Senza accennare altro, per non svelare alcuni snodi che porteranno a una comprensione più o meno leggibile della vicenda, si può registrare come questo forzato epilogo risenta dell’ansia di spiegare ciò che nelle intenzioni originarie di Anno e dei suoi collaboratori non voleva essere spiegato. Tanta la carne al fuoco che era pressoché impossibile restituire un senso univoco e chiaro a una vicenda che comunque regala interessanti suggestioni e sostanzialmente procede sul solco tracciato in origine, dando centralità alla profondità dell’essere più che all’esteriorità dell’apparire. The End of Evangelion si avventura ancor più nel fantascientifico mistico e metafisico, pescando qua e là tra i fondamenti delle religioni abramitiche e antropocentriche (cristianesimo ed ebraismo, nella fattispecie), rileggendo i motivi primari del nostro essere nel mondo alla luce della più potente forza invisibile e incorporea che ci costituisce: l’anima. Non a caso la potenza di protezione maggiore degli EVA è costituita dall’A.T. Field, perdendo la quale possono essere letteralmente cannibalizzati da un loro simile o da uno stesso Angelo, per essere devastati o fusi in un nuovo, più potente ed evoluto essere. Tutta la lunga, frastornante e conclusiva sequenza è rappresentativa di ciò, ma è comunque sempre all’uomo che torna il circolo della vita: l’uomo, al contrario dell’Angelo, è l’essere che può discernere e quindi abbandonare consapevolmente la sua anima / A.T. Field, perché ha scelto la via della conoscenza e con essa la mortalità, la finitezza. L’estensione della filosofia di fondo dell’opera arriva a concludere che la forma e la sostanza coincidono con l’anima, e che il corpo è una mera immagine che muta a seconda della percezione di chi guarda, e che anche l’immagine di sé muta a seconda della volontà di aprirsi al mondo e alla consapevolezza della necessità dell’alterità. In fondo, a ben guardare, Anno non ha voluto discostarsi molto dal criptico finale della serie, pur modulando visivamente la sua opera per esigenze di spettacolo: l’epilogo vede sempre protagonista Shinji e il progressivo schiarirsi delle proprie nebulose alla ricerca di sé.

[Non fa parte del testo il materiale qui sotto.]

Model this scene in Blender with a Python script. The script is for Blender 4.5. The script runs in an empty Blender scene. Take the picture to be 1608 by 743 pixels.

The End of Evangelion si può definire, in ultimo, una suggestiva appendice a un indiscutibile capolavoro dell’animazione giapponese che paradossalmente non risponde compiutamente alle tante domande lasciate in sospeso dalla serie. Va invece a supportare la conclusione precedente, chiudendo il cerchio su interrogativi esistenziali ed universali filtrati dall’inconscio del suo giovanissimo eroe-antieroe: ancora una volta Shinji, che condensa nell’animo di un adolescente tutte le paure e i dubbi degli esseri umani.
Federico Magi, dicembre 2009.
Edizione esaminata e brevi note
Regia: Hideaki Anno, Kazuya Tsurumaki. Soggetto: GAINAX. Sceneggiatura: Hideaki Anno, Kazuya Tsurumaki. Art Director: Hiroshi Kato. Scenografia: Kazuo Oga. Montaggio: Sachiko Miki. Musica originale: Shiro Sagisu. Titolo originale: “Shin seiki Evangelion Gekijo-ban: THE END OF EVANGELION Air/Magokoro wo, kimi ni ”. Origine: Giappone, 1997. Durata: 90 minuti.